I then used a piece of acoustic test equipment called the Stethobel, a type of electronic sound-locator I developed 10 years ago, to quickly rule out the storefronts and the basement as the source of the meowing. The news crews loaned me an extension cable and a long telescoping tube so I could snake my microphone 8 back into the crawlspace. By 7 PM, I told Mike that the cat was not in the basement and was located deep into the crawlspace, not right at the front as it had seemed. Unfortunately, there was a mountain of rubble in that area, from years of garbage being thrown down between the two buildings. I felt the cat must be trapped in that area, or perhaps in a brick hole to the right of the mountain. If it was in the mountain, it could be up near the top, far from where they had been drilling in the basement.
Armed with that information, rescuers looked backwards, rather than down or forwards, through a ground level hole in the wall to the crawlspace. At 8 PM, one of the volunteers spotted Molly's eyes, moving slightly next to an old gutter pipe lodged between the two brick walls, high up in the mountain of garbage. This was almost at the ceiling of the store near the 2nd floor of the building, not near the basement where they had been looking for 2 weeks.

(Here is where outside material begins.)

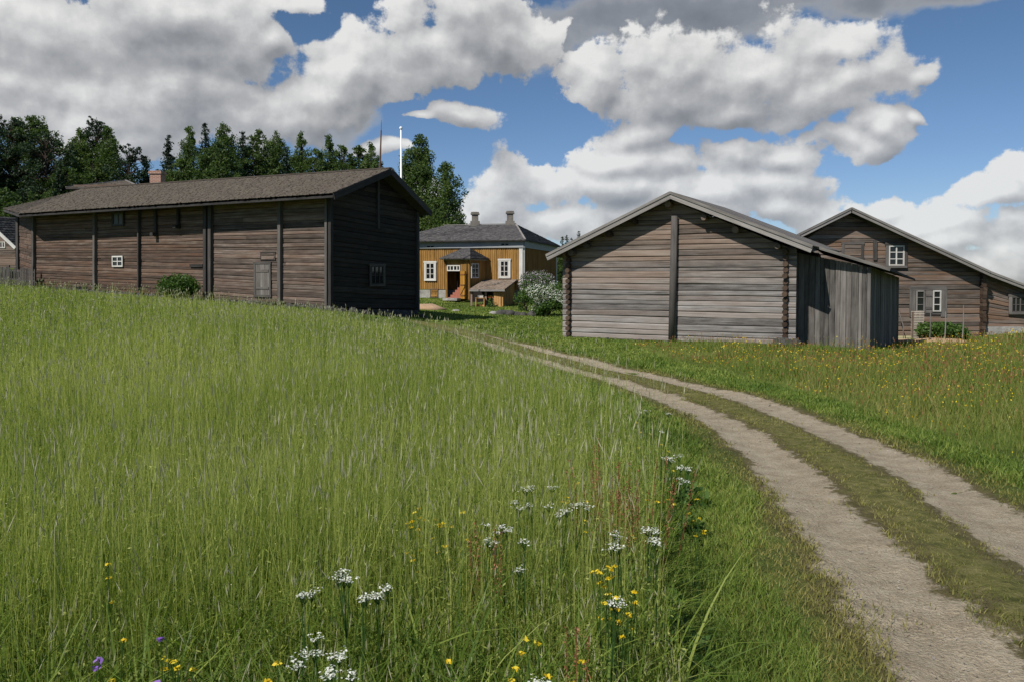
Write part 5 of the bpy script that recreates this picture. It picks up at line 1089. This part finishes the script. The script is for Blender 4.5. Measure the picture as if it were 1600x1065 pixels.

Pastore was able to convince the store owner to allow a hole to be drilled through the inside wall of the shop near the ceiling. It took Kevin Clifford, one of the volunteers, 2 hours to drill out a single 12 x 24 hole right next to the mountain of garbage. Molly was found between the drain pipe and the right side of the brick wall. Kevin grabbed her and pulled her out just after 10 PM. The crowd on the sidewalk cheered loudly. Her condition was surprisingly good, having used up only one of her lives, and she ate and drank right away.